Simonnot y revient pourtant comme chroniqueur de livres d’économie (1993-2005), puisque c’est désormais du côté de l’édition, bien plus que de la presse, qu’il va s’exprimer, livrant des essais souvent décapants. Lui qui, chef de rubrique ou simple collaborateur, a travaillé à Politis, L’Express, Le Nouvel Observateur, Le Nouvel Economiste, Libération et InfoMatin, entre autres, renoue avec la veine de Homo sportivus. Sport, capitalisme et religion (1988) et de Doll’art (1990) – tous deux chez Gallimard –, ouvrages qui attestaient déjà le goût de l’auteur pour croiser l’économie et les enjeux de société. Sans cesser, par ailleurs, dans d’autres essais souvent iconoclastes, d’épingler l’Etat en défenseur idéologique des physiocrates des Lumières (L’Erreur économique.
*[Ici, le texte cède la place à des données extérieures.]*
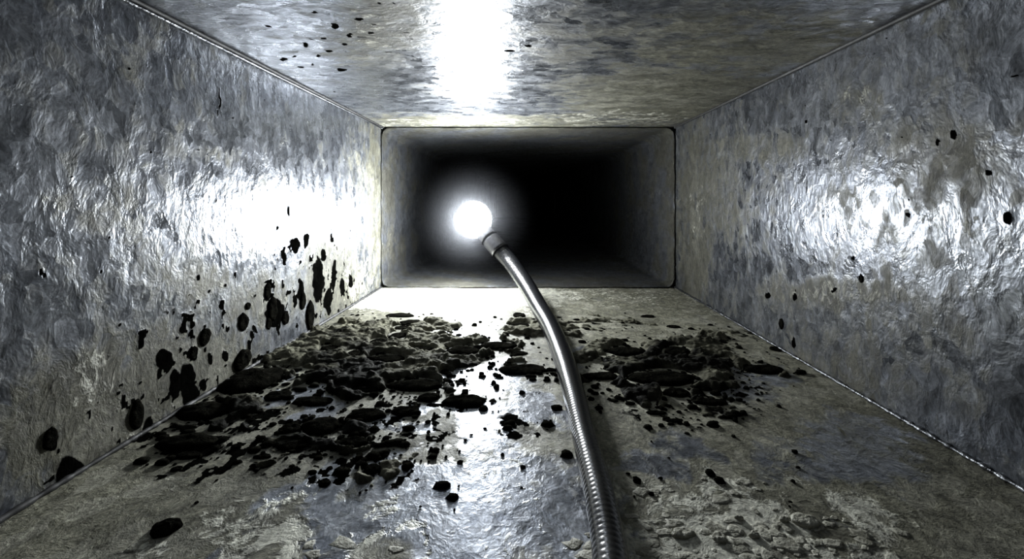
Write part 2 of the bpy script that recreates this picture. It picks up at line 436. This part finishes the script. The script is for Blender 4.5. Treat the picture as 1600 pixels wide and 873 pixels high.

Comment économistes et politiques se trompent et nous trompent, Denoël, 2004 ; La Monnaie. Histoire d’une imposture, avec Charles Le Lien, Perrin, 2012, après le livre de politique-fiction Le Jour où la France sortira de l’Euro, Michalon, 2010), l’essayiste s’attelle à de plus vastes débats. Appliquant aux trois religions monothéistes les outils de l’analyse économique, il livre Le Marché de Dieu (Denoël, 2008), complétant son remarqué survol de l’histoire économique du christianisme, Les Papes, l’Eglise et l’argent (Bayard, 2005).

Et s’il reste soucieux de pédagogie claire – après Vingt et un siècles d’économie (Les Belles Lettres, 2002), primé par l’Institut de France, il complète ses 39 leçons d’économie contemporaine par dix Nouvelles leçons (Gallimard, 1998 et 2018) –, il interroge, d’un regard neuf et dérangeant, d’abord le rôle des homosexuels dans la montée du nazisme (Le Rose et le Brun, Dualpha, 2015), puis les liens du nazisme ascendant avec l’écologie émergente (Le Brun et le Vert, Cerf, 232 pages, 19 euros), paru quelques jours avant sa brusque disparition. Un débat qui se jouera sans sa voix profonde aux accents goguenards.

[« Le Monde » présente à la famille de Philippe Simonnot ses plus vives et sincères condoléances. J.Fe.]